Input/Output Inc. (IO) filed Quarterly Report for the period ended 2011-09-30.
Ion Geophysical has a market cap of $1.18 billion; its shares were traded at around $7.63 with a P/E ratio of 31.8 and P/S ratio of 2.7.
This is the annual revenues and earnings per share of IO over the last 10 years. For detailed 10-year financial data and charts, go to 10-Year Financials of IO.
Highlight of Business Operations:
Systems Net revenues for the three months ended September 30, 2011 increased by $6.6 million, or 25%, to $32.3 million, compared to $25.7 million for the three months ended September 30, 2010, due to strong demand for marine positioning equipment and improved sales of marine data acquisition systems and sensor geophones during the quarter. Gross profit for the three months ended September 30, 2011 increased by $2.2 million to $13.4 million, representing a 41% gross margin, compared to $11.2 million, representing a 44% gross margin, for the three months ended September 30, 2010. The decrease in gross margins in our Systems segment was primarily due to the relatively higher proportions of revenues from sales of lower-margin marine data acquisition systems and sensor geophones.Solutions Net revenues for the three months ended September 30, 2011 decreased by $13.5 million, or 16%, to $73.2 million, compared to $86.7 million for the three months ended September 30, 2010. This decrease was predominantly driven by the timing of new venture revenues, with 2011 new venture projects being spread more evenly between the third and fourth quarters compared to 2010 new venture projects (mostly in the Arctic) where the majority of new venture activity was concentrated in the third quarter of the year, and by lower data processing revenues as the data processing business continues to be impacted by the lagging effects of the slowdown in the Gulf of Mexico. These decreases were partially offset by increased demand for access to our multi-client data libraries in the Arctic, East Africa and the Congo. Gross profit decreased by $9.1 million to $22.6 million compared to $31.7 million in 2010, and gross margins decreased 6% to 31% as a result of lower data processing revenues and the sales mix within the multi-client business.
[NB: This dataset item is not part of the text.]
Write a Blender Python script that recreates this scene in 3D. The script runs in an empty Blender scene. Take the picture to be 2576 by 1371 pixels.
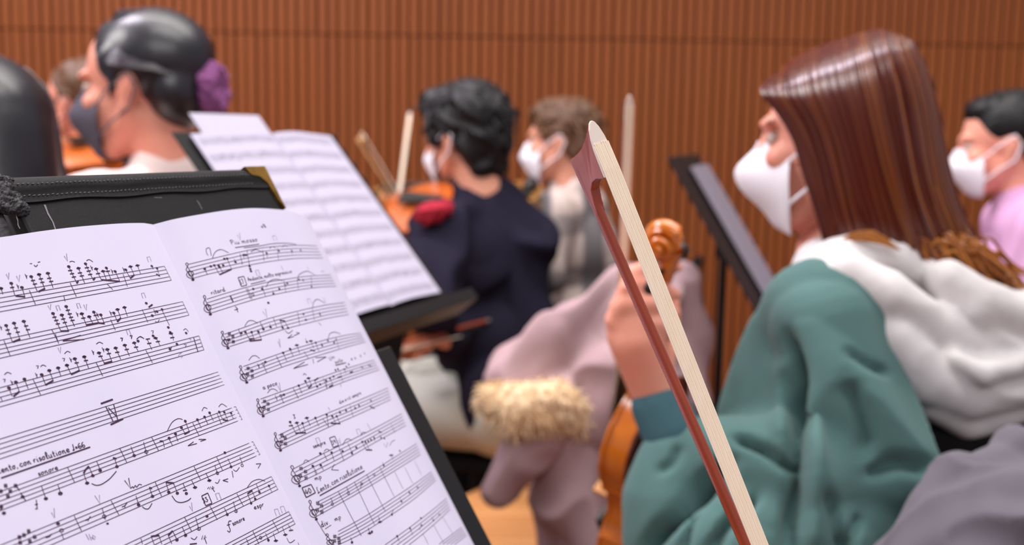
import bpy, bmesh, math, random
import numpy as np
from mathutils import Vector, Matrix
random.seed(7); RNG = np.random.default_rng(7)
scene = bpy.context.scene
COL = scene.collection
def rgb(h):
    h = h.lstrip('#'); v = [int(h[i:i+2], 16)/255 for i in (0, 2, 4)]
    return tuple((c/12.92 if c <= .04045 else ((c+.055)/1.055)**2.4) for c in v) + (1.0,)

# ------------------------------------------------------------------ camera
IMG_W, IMG_H, FPX = 2576, 1371, 2600.0
CAM = Vector((0, 0, 1.2)); PITCH = math.radians(7.5); ROLL = math.radians(1.0)
FWD = Vector((0, math.cos(PITCH), -math.sin(PITCH)))
_r = Vector((1, 0, 0)); _u = _r.cross(FWD)
RIGHT = _r*math.cos(ROLL) + _u*math.sin(ROLL); UP = -_r*math.sin(ROLL) + _u*math.cos(ROLL)
cd = bpy.data.cameras.new('camera'); cam = bpy.data.objects.new('camera', cd); COL.objects.link(cam)
cam.matrix_world = Matrix(((RIGHT.x, UP.x, -FWD.x, CAM.x), (RIGHT.y, UP.y, -FWD.y, CAM.y), (RIGHT.z, UP.z, -FWD.z, CAM.z), (0, 0, 0, 1)))
cd.sensor_width = 36; cd.lens = 36*FPX/IMG_W; cd.clip_start = .02
cd.dof.use_dof = True; cd.dof.focus_distance = .488; cd.dof.aperture_fstop = 7.0
scene.camera = cam
def ray(px, py):
    return FWD + RIGHT*((px-IMG_W/2)/FPX) - UP*((py-IMG_H/2)/FPX)
def at(px, py, d):
    """world point seen at a pixel of the photograph, at depth d metres"""
    return CAM + ray(px, py)*d

# ------------------------------------------------------------------ world, lights, exposure
w = bpy.data.worlds.new('hall_ambient'); scene.world = w; w.use_nodes = True
w.node_tree.nodes['Background'].inputs[0].default_value = (.93, .92, 1.0, 1)
w.node_tree.nodes['Background'].inputs[1].default_value = .30
def area(name, loc, size, power, color, target=None):
    l = bpy.data.lights.new(name, 'AREA'); l.shape = 'RECTANGLE'; l.size, l.size_y = size; l.energy = power; l.color = color
    o = bpy.data.objects.new(name, l); COL.objects.link(o); o.location = loc
    d = (Vector(target)-Vector(loc)) if target else Vector((0, 0, -1))
    o.rotation_euler = d.to_track_quat('-Z', 'Y').to_euler(); return o
area('ceiling_lamp_row_front', (.6, .3, 4.6), (3.0, .9), 88, (1, .965, .95))
area('ceiling_lamp_row_middle', (.3, 2.0, 4.6), (4.0, .8), 125, (1, .95, .9))
area('ceiling_lamp_row_back', (-.6, 3.4, 4.8), (4.5, .5), 40, (1, .92, .88))
area('left_wall_fill', (-2.6, 2.4, 4.4), (1.6, .5), 150, (.95, .86, 1), (-1.5, 4.6, 1.6))  # added light, lifts the left wall in place of lens haze
area('side_lamp', (-3.4, .9, 3.4), (1.6, 1.2), 95, (1, .95, .95), (.4, 1.5, 1.1))
area('front_fill', (.8, -3.2, 3.8), (4.0, 1.5), 85, (1, .96, .95), (.3, 2.0, .9))  # added fill behind the camera, brightens surfaces that face it
scene.view_settings.view_transform = 'Standard'; scene.view_settings.look = 'None'
scene.view_settings.gamma = 1; scene.view_settings.use_curve_mapping = False
scene.view_settings.exposure = 0.0

# ------------------------------------------------------------------ materials
def mat(name, color, rough=.6, metal=0, spec=.5, coat=0, sss=0, sheen=0, noise=None, bump=None, wave=None):
    m = bpy.data.materials.new(name); m.use_nodes = True
    nt = m.node_tree; b = nt.nodes['Principled BSDF']; N = nt.nodes.new; Lk = nt.links.new
    c = rgb(color) if isinstance(color, str) else color
    b.inputs['Base Color'].default_value = c; b.inputs['Roughness'].default_value = rough
    b.inputs['Metallic'].default_value = metal; b.inputs['Specular IOR Level'].default_value = spec
    b.inputs['Coat Weight'].default_value = coat; b.inputs['Coat Roughness'].default_value = .12
    b.inputs['Sheen Weight'].default_value = sheen
    if sss:
        b.inputs['Subsurface Weight'].default_value = sss; b.inputs['Subsurface Radius'].default_value = (.01, .004, .002); b.inputs['Subsurface Scale'].default_value = 1
    tc = N('ShaderNodeTexCoord')
    if noise:      # (second colour, scale xyz, detail, contrast)
        c2, sc, det, con = noise
        mp = N('ShaderNodeMapping'); mp.inputs['Scale'].default_value = sc
        tx = N('ShaderNodeTexNoise'); tx.inputs['Scale'].default_value = 1; tx.inputs['Detail'].default_value = det
        rp = N('ShaderNodeValToRGB'); rp.color_ramp.elements[0].position = .5-con; rp.color_ramp.elements[1].position = .5+con
        rp.color_ramp.elements[0].color = rgb(c2) if isinstance(c2, str) else c2; rp.color_ramp.elements[1].color = c
        Lk(tc.outputs['Object'], mp.inputs['Vector']); Lk(mp.outputs[0], tx.inputs['Vector']); Lk(tx.outputs['Fac'], rp.inputs['Fac']); Lk(rp.outputs[0], b.inputs['Base Color'])
    if bump:       # (scale xyz, strength, distance)
        sc, st, di = bump
        mp = N('ShaderNodeMapping'); mp.inputs['Scale'].default_value = sc
        tx = N('ShaderNodeTexNoise'); tx.inputs['Scale'].default_value = 1; tx.inputs['Detail'].default_value = 4
        bp = N('ShaderNodeBump'); bp.inputs['Strength'].default_value = st; bp.inputs['Distance'].default_value = di
        Lk(tc.outputs['Object'], mp.inputs['Vector']); Lk(mp.outputs[0], tx.inputs['Vector']); Lk(tx.outputs['Fac'], bp.inputs['Height']); Lk(bp.outputs[0], b.inputs['Normal'])
    return m
M = {}
M['paper'] = mat('paper', '#d9d2ea', .8, spec=.2, noise=('#d3cfe8', (14, 14, 14), 2, .2))
M['paper_far'] = mat('paper_far', '#cac4d8', .8, spec=.2)
M['paper_shaded'] = mat('shaded_paper', '#8b8390', .7, spec=.2)  # white paper, its colour greyed for being turned from the light
M['ink'] = mat('ink', '#4a3348', .8, spec=.1)
M['pencil'] = mat('pencil', '#8d84a0', .8, spec=.1)
M['leather'] = mat('black_leather', '#151317', .6, spec=.35, noise=('#100e12', (60, 60, 60), 5, .2), bump=((500, 500, 500), .25, .0006))
M['leather_worn'] = mat('worn_leather', '#4c4a4f', .55, spec=.4, noise=('#1a191b', (160, 60, 160), 6, .10), bump=((220, 60, 220), .7, .0012))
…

Our total net revenues of $294.7 million for the nine months ended September 30, 2011 increased $9.0 million, or 3%, compared to total net revenues for the nine months ended September 30, 2010. Excluding the effect of Legacy Land Systems (INOVA) operations, total net revenues increased $25.6 million, or 9%, over revenues (as adjusted) for the comparable period in 2010. Our overall gross profit percentage for the nine months ended September 30, 2011 was 37%, consistent with the gross profit percentage (as adjusted) for the same period of 2010. Total operating expenses as a percentage of net revenues for the nine months ended September 30, 2011 and 2010 were, respectively, 26% and 27%, as adjusted. For the nine months ended September 30, 2011, we recorded income from operations of $33.4 million, compared to $28.0 million, as adjusted, for the same prior-year period.
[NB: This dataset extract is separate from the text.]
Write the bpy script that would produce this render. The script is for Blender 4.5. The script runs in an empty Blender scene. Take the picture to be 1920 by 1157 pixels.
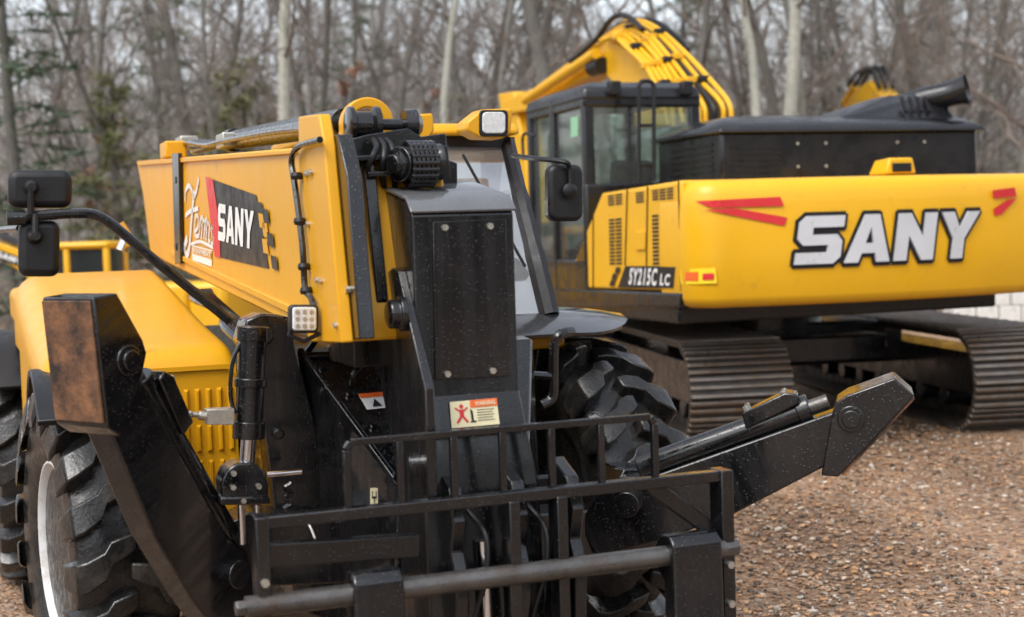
import bpy, bmesh, math, random
from mathutils import Vector as V, Matrix as M
import numpy as np
random.seed(7); np.random.seed(7)
scene=bpy.context.scene
C=scene.collection
R=math.radians
F=2700.0; H=2.0
pitch=math.atan((578.5-430)/F)
camR=M.Rotation(R(90)-pitch,3,'X')@M.Rotation(R(-1.8),3,'Z')
CAM=V((0,0,H))
def ray(px,py): return camR@V(((px-960)/F,-(py-578.5)/F,-1.0))
class Frame:
    def __init__(s,o,yaw):
        s.M=M.Translation(V(o))@M.Rotation(R(yaw),4,'Z'); s.I=s.M.inverted()
    def hit(s,px,py,a,val):
        o=s.I@CAM; d=s.I.to_3x3()@ray(px,py); t=(val-o[a])/d[a]; return o+d*t
    def hitp(s,px,py,p0,n):
        o=s.I@CAM; d=s.I.to_3x3()@ray(px,py); t=(V(p0)-o).dot(V(n))/d.dot(V(n)); return o+d*t
T=Frame((-.66,6.55,0),21)
E=Frame((1.86,12.91,.3),18)
tX=lambda px,py,v:T.hit(px,py,0,v)
tY=lambda px,py,v:T.hit(px,py,1,v)
eX=lambda px,py,v:E.hit(px,py,0,v)
eY=lambda px,py,v:E.hit(px,py,1,v)
def sstep(a,b,x):
    t=min(1,max(0,(x-a)/(b-a))); return t*t*(3-2*t)
def gz(x,y): return .3*sstep(7.5,11,y)*sstep(-2,1,x)

# ------------------------------------------------------------ materials
def pm(name,col,rough=.5,metal=0,var=.15,vs=6,bump=0,bs=150,coat=0,drops=0,dirt=None,dirtamt=.5,rvar=.15,ds=5,spec=.5,dstr=.4,streak=False):
    m=bpy.data.materials.new(name); m.use_nodes=True
    nt=m.node_tree; N=nt.nodes; L=nt.links; b=N['Principled BSDF']
    tc=N.new('ShaderNodeTexCoord')
    nz=N.new('ShaderNodeTexNoise'); nz.inputs['Scale'].default_value=vs; nz.inputs['Detail'].default_value=6
    L.new(tc.outputs['Object'],nz.inputs['Vector'])
    mx=N.new('ShaderNodeMix'); mx.data_type='RGBA'
    mx.inputs[6].default_value=(*[c*(1-var) for c in col],1); mx.inputs[7].default_value=(*[min(1,c*(1+var)) for c in col],1)
    L.new(nz.outputs['Fac'],mx.inputs[0]); out=mx.outputs[2]
    if dirt:
        n2=N.new('ShaderNodeTexNoise'); n2.inputs['Scale'].default_value=ds; n2.inputs['Detail'].default_value=9; n2.inputs['Roughness'].default_value=.7
        L.new(tc.outputs['Object'],n2.inputs['Vector'])
        mr=N.new('ShaderNodeMapRange'); mr.inputs[1].default_value=.62-.3*dirtamt; mr.inputs[2].default_value=.85-.3*dirtamt
        L.new(n2.outputs['Fac'],mr.inputs[0])
        m2=N.new('ShaderNodeMix'); m2.data_type='RGBA'; m2.inputs[7].default_value=(*dirt,1)
        L.new(mr.outputs[0],m2.inputs[0]); L.new(out,m2.inputs[6]); out=m2.outputs[2]
    L.new(out,b.inputs['Base Color'])
    b.inputs['Metallic'].default_value=metal; b.inputs['Specular IOR Level'].default_value=spec
    mr=N.new('ShaderNodeMapRange'); mr.inputs[1].default_value=.3; mr.inputs[2].default_value=.7; mr.inputs[3].default_value=max(.02,rough-rvar); mr.inputs[4].default_value=min(1,rough+rvar)
    n3=N.new('ShaderNodeTexNoise'); n3.inputs['Scale'].default_value=vs*2.3; n3.inputs['Detail'].default_value=5
    if streak:
        mp=N.new('ShaderNodeMapping'); mp.inputs['Scale'].default_value=(2.2,2.2,.18); L.new(tc.outputs['Object'],mp.inputs['Vector']); L.new(mp.outputs[0],n3.inputs['Vector'])
    else: L.new(tc.outputs['Object'],n3.inputs['Vector'])
    L.new(n3.outputs['Fac'],mr.inputs[0]); L.new(mr.outputs[0],b.inputs['Roughness'])
    b.inputs['Coat Weight'].default_value=coat; b.inputs['Coat Roughness'].default_value=.08
    nrm=None
    if drops:
        vo=N.new('ShaderNodeTexVoronoi'); vo.inputs['Scale'].default_value=drops
        L.new(tc.outputs['Object'],vo.inputs['Vector'])
        r=N.new('ShaderNodeMapRange'); r.inputs[1].default_value=.10; r.inputs[2].default_value=.32; r.inputs[3].default_value=1; r.inputs[4].default_value=0
        L.new(vo.outputs['Distance'],r.inputs[0])
        sp=N.new('ShaderNodeSeparateColor'); L.new(vo.outputs['Color'],sp.inputs[0])
        th=N.new('ShaderNodeMath'); th.operation='GREATER_THAN'; th.inputs[1].default_value=.45; L.new(sp.outputs[0],th.inputs[0])
        mu=N.new('ShaderNodeMath'); mu.operation='MULTIPLY'; L.new(r.outputs[0],mu.inputs[0]); L.new(th.outputs[0],mu.inputs[1])
        bu=N.new('ShaderNodeBump'); bu.inputs['Strength'].default_value=dstr; bu.inputs['Distance'].default_value=.004
        L.new(mu.outputs[0],bu.inputs['Height']); nrm=bu.outputs[0]
    if bump:
        n4=N.new('ShaderNodeTexNoise'); n4.inputs['Scale'].default_value=bs; n4.inputs['Detail'].default_value=4
        L.new(tc.outputs['Object'],n4.inputs['Vector'])
        b2=N.new('ShaderNodeBump'); b2.inputs['Strength'].default_value=bump; b2.inputs['Distance'].default_value=.01
        L.new(n4.outputs['Fac'],b2.inputs['Height'])
        if nrm: L.new(nrm,b2.inputs['Normal'])
        nrm=b2.outputs[0]
    if nrm: L.new(nrm,b.inputs['Normal'])
    return m
def glassm(name,tint,gl=.35,opq=.1):
    m=bpy.data.materials.new(name); m.use_nodes=True
    nt=m.node_tree; N=nt.nodes; L=nt.links; N.clear()
    o=N.new('ShaderNodeOutputMaterial'); tr=N.new('ShaderNodeBsdfTransparent'); tr.inputs[0].default_value=(*tint,1)
    g=N.new('ShaderNodeBsdfGlossy'); g.inputs['Roughness'].default_value=.05
    d=N.new('ShaderNodeBsdfDiffuse'); d.inputs[0].default_value=(.62,.65,.67,1)
    fr=N.new('ShaderNodeLayerWeight'); fr.inputs[0].default_value=.35
    mr=N.new('ShaderNodeMapRange'); mr.inputs[3].default_value=gl*.5; mr.inputs[4].default_value=min(1,gl*1.8)
    L.new(fr.outputs['Facing'],mr.inputs[0])
    nz=N.new('ShaderNodeTexNoise'); nz.inputs['Scale'].default_value=4; nz.inputs['Detail'].default_value=5
    mo=N.new('ShaderNodeMapRange'); mo.inputs[3].default_value=opq*.4; mo.inputs[4].default_value=opq*1.6
    L.new(nz.outputs['Fac'],mo.inputs[0])
    m1=N.new('ShaderNodeMixShader'); L.new(mo.outputs[0],m1.inputs[0]); L.new(tr.outputs[0],m1.inputs[1]); L.new(d.outputs[0],m1.inputs[2])
    m2=N.new('ShaderNodeMixShader'); L.new(mr.outputs[0],m2.inputs[0]); L.new(m1.outputs[0],m2.inputs[1]); L.new(g.outputs[0],m2.inputs[2])
    L.new(m2.outputs[0],o.inputs[0]); return m
YEL=pm('yellow_paint',(.68,.33,.007),.40,0,.06,2,coat=.12,drops=120,dirt=(.34,.17,.02),dirtamt=.08,rvar=.06,spec=.35,dstr=.16)
YEL2=pm('yellow_paint_excavator',(.74,.39,.007),.40,0,.06,2,coat=.15,dirt=(.45,.25,.03),dirtamt=.08,spec=.4)
BLK=pm('black_paint',(.0052,.0055,.0065),.22,0,.4,5,coat=.45,drops=85,dirt=(.018,.015,.013),dirtamt=.3,rvar=.16,spec=.45,dstr=.5,streak=True)
BLK2=pm('black_paint_excavator',(.009,.009,.0105),.3,0,.3,3,coat=.25,spec=.4)
PLA=pm('black_plastic',(.010,.010,.011),.4,0,.25,8,bump=.15,bs=300,spec=.4)
FEN=pm('wet_plastic',(.022,.023,.025),.14,0,.25,8,coat=.9,drops=70,dstr=.25)
RUB=pm('tyre_rubber',(.0125,.0123,.012),.28,0,.4,9,bump=.25,bs=60,dirt=(.05,.043,.034),dirtamt=.36,ds=7)
STE=pm('worn_steel',(.12,.115,.11),.36,.7,.4,14,bump=.12,bs=90,dirt=(.10,.065,.045),dirtamt=.4)
TRK=pm('track_steel',(.19,.17,.155),.4,.6,.35,9,bump=.2,bs=60,dirt=(.16,.115,.07),dirtamt=.6)
TRD=pm('track_pad',(.05,.045,.04),.5,.4,.35,9,bump=.2,bs=60,dirt=(.09,.06,.04),dirtamt=.6)
CHR=pm('chrome',(.7,.7,.71),.14,1,.05,5,rvar=.05)
ZIN=pm('zinc',(.5,.48,.42),.35,.8,.2,30)
RIM=pm('rim_paint',(.6,.61,.61),.45,0,.15,6,dirt=(.25,.2,.15),dirtamt=.3)
RUS=pm('rusty_steel',(.20,.092,.042),.65,.1,.55,12,bump=.3,bs=70,dirt=(.022,.016,.0135),dirtamt=.66,ds=7)
WHT=pm('white_vinyl',(.78,.78,.76),.4,0,.04)
RED=pm('red_vinyl',(.60,.025,.03),.4,0,.06)
ORA=pm('orange_vinyl',(.75,.13,.02),.4,0,.06)
CRE=pm('cream_vinyl',(.72,.66,.42),.4,0,.06)
DEC=pm('black_vinyl',(.014,.013,.014),.4,0,.15,spec=.3)
SIL=pm('silver_vinyl',(.58,.59,.61),.35,.15,.12,3)
LEN=pm('lamp_lens',(.62,.63,.62),.15,0,.35,60,coat=.8)
INT=pm('cab_trim',(.30,.31,.31),.6,0,.1)
SEA=pm('seat_fabric',(.02,.02,.022),.8,0,.2)
DGL=pm('dark_glass',(.02,.025,.025),.08,0,.2,2,rvar=.04)
GLA=glassm('windscreen',(.78,.84,.84),.55,.30)  # the pale diffuse share paints reflected sky into the glass
GLE=glassm('tinted_glass',(.62,.76,.70),.24,.06)
YLB=pm('yellow_vinyl',(.85,.62,.02),.4,0,.05)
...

Systems Net revenues for the nine months ended September 30, 2011 increased by $14.1 million, or 20%, to $85.7 million, compared to $71.6 million for the nine months ended September 30, 2010. This increase was primarily due to higher revenues from towed streamer and other marine products partially offset by weak sales of sensor geophones. Gross profit for the nine months ended September 30, 2011 increased by $11.6 million to $40.8 million, representing a 48% gross margin, compared to $29.1 million, representing a 41% gross margin, for the nine months ended September 30, 2010. The increase in gross margins in our Systems segment was primarily due to sales mix including an increase in higher-margin marine positioning equipment sales.
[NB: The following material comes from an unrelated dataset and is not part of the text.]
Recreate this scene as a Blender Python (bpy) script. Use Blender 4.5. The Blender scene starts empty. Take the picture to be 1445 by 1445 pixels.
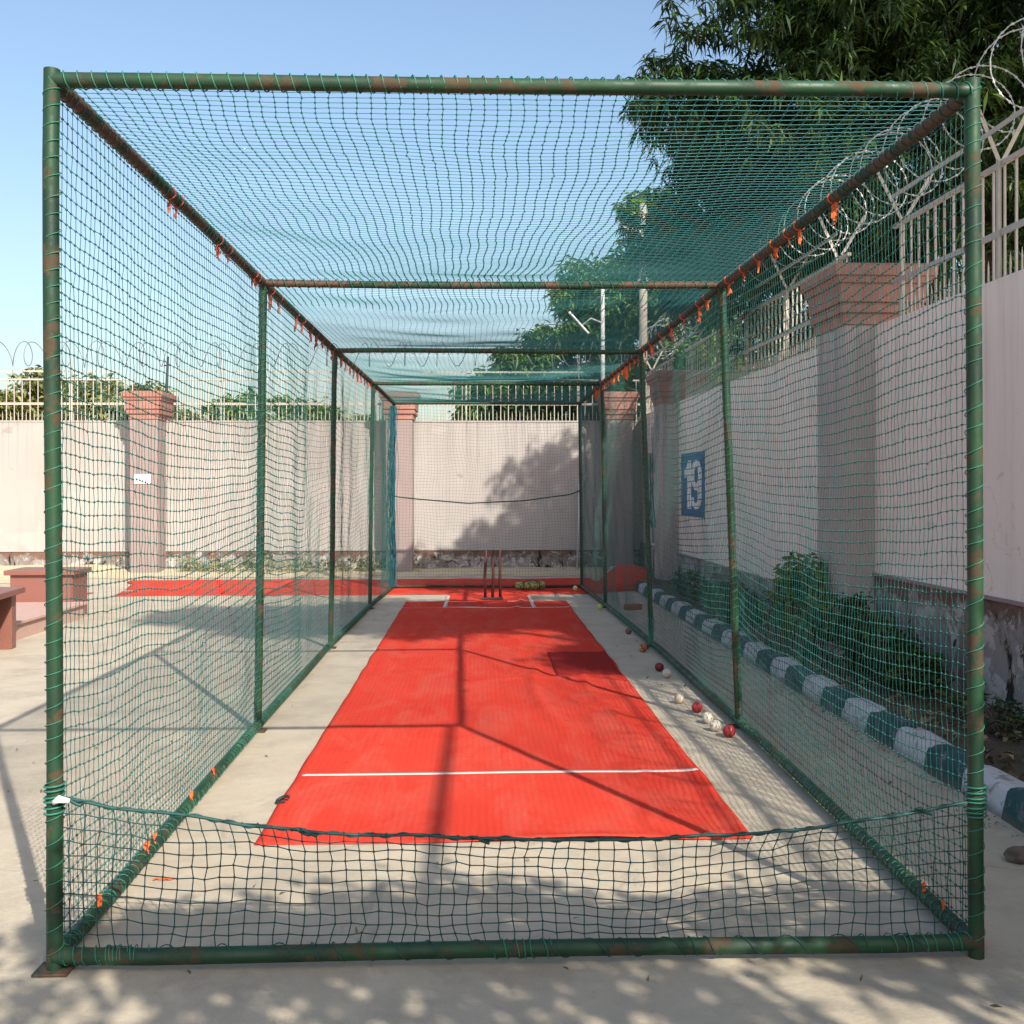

Solutions Net revenues for the nine months ended September 30, 2011 increased by $9.7 million, or 6%, to $180.0 million, compared to $170.3 million for the nine months ended September 30, 2010. This increase was predominantly driven by demand for access to our multi-client data libraries in Greenland and Brazil and by increased marine new venture activity in Africa and Greenland and new venture land activity in the Marcellus shale, partially offset by lower data processing revenues resulting from the lagging effects of the slowdown in the Gulf of Mexico. Gross profit decreased by $5.9 million to $47.1 million compared to $53.0 million in 2010, while gross margins decreased 5% to 26% principally as a result of the lower volume of revenues from our data processing services.